United Future: The indignity of Peter Dunne's I-didn't-leak-but-I-thought-about-it-okay-I-resign business over the Kitteridge report into the GCSB was amplified by United Future briefly losing its registered-party status. Despite all of that, the bow-tied crusader clearly feels hard done by. In a blog post last week, he sniffed that "failure by National to nurture its government partners" could prove costly.
Little wonder if the man from Ohariu was feeling freshly bruised: the Herald-DigiPoll gave his party 0.0 per cent.
Tea? Willing buyer, willing sipper, and all that, and yet, much like Banks, the issue is not how many MPs Dunne could bring in under the coat-tail rule, which exempts parties winning a constituency from the 5 per cent threshold, but whether he can get elected at all.
The Maori Party: Pressure from Mana and a revitalised Labour Party tilt at the Maori seats are bad enough. Worse are the internal divisions and leadership upheaval.
Party leaders have reasonably enough argued in the past that they are better inside the tent influencing policy, but with their very survival at stake, sitting on the crossbenches for a term looks likely.
The Conservative Party: A socially conservative partner fits the bill. But the impression of Colin Craig remains as a bit of a humourless plonker - the "John Key is too gay" flyer, the libel threat against a satirical website and so on. In the absence of a vastly improved performance from Craig and a good social issue to trumpet old-fashioned values, it's difficult to see them increasing the 1 to 2 per cent they're polling. A constituency for Craig is an outside shot. Still, desperate times. Put the kettle on.

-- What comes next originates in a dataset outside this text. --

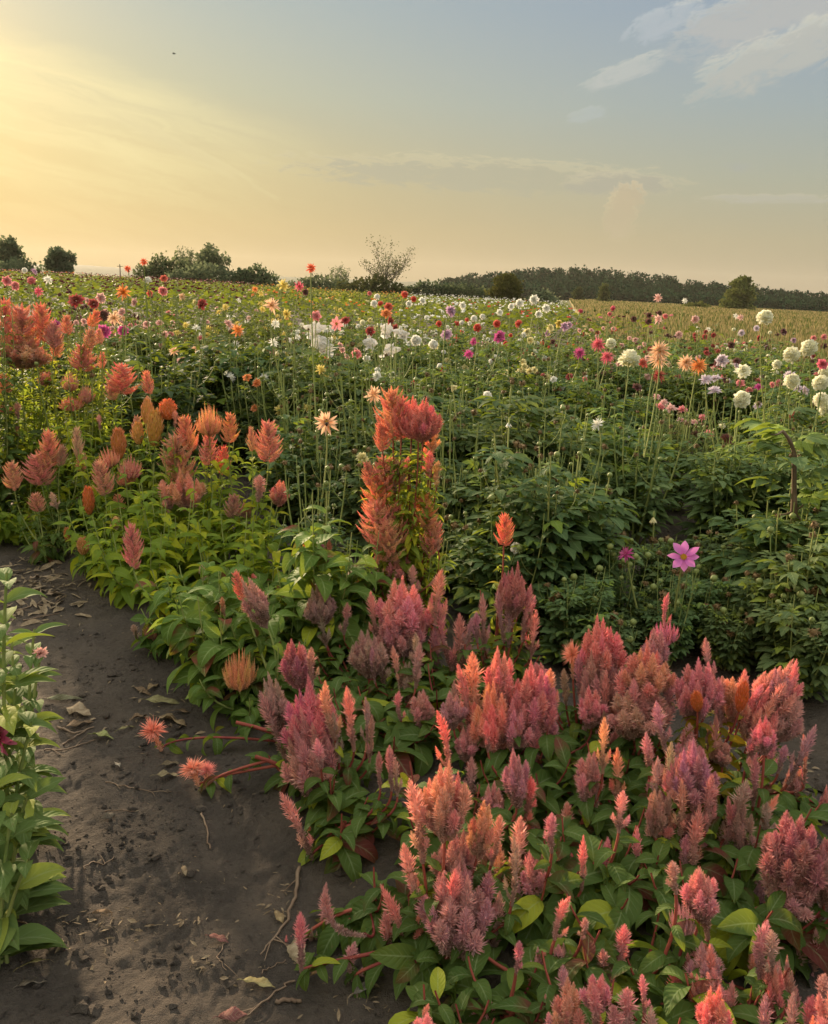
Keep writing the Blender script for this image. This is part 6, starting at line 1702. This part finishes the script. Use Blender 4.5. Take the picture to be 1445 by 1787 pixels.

Who else? The Pakeha Party? Nope. Kim Dotcom's Mega Party? Doubt it, though it'll probably beat United Future. Maggie Barry's splinter group, the Berm Liberation Front? One day, God willing.
No, like a terrifying labyrinthine nightmare, all roads sometimes seem to arrive at Winston Peters and NZ First. Floating around 5 per cent in polls, they'll probably be back. Before the 2008 election, Key ruled out a deal with the serially sacked Peters. "It's not a matter of political convenience ... It's a matter of political principle." Three years later, he was unbending. Peters was "rearward-looking", said Key. "I'm about tomorrow. I'm not about yesterday."
But there's tomorrow, and then there's tomorrow. The brighter futurist can't now rule out Winston, because he has so little else to cling to.
The problem for Key is compounded by the increasingly cemented Labour-Green pairing. Before the last election, the Greens were determined to keep the door open to a possible deal with National. No chance of that now.
The synchronised Labour-Green energy policy is the most public expression of the inevitability of what Key inventively decried as a "devil-beast" combo. Anyone who has been paying even the slightest attention will understand that voting either Labour or Green is voting for a coalition between the two. The argument that such a government, combining the second and third most popular parties, would be somehow illegitimate - the "coalition of the losers" stuff - just looks silly.
And so the National Party soars above opponents yet sinks deep in the coalition blues. Darjeeling for anyone who wants it. And for NZ First, something stronger.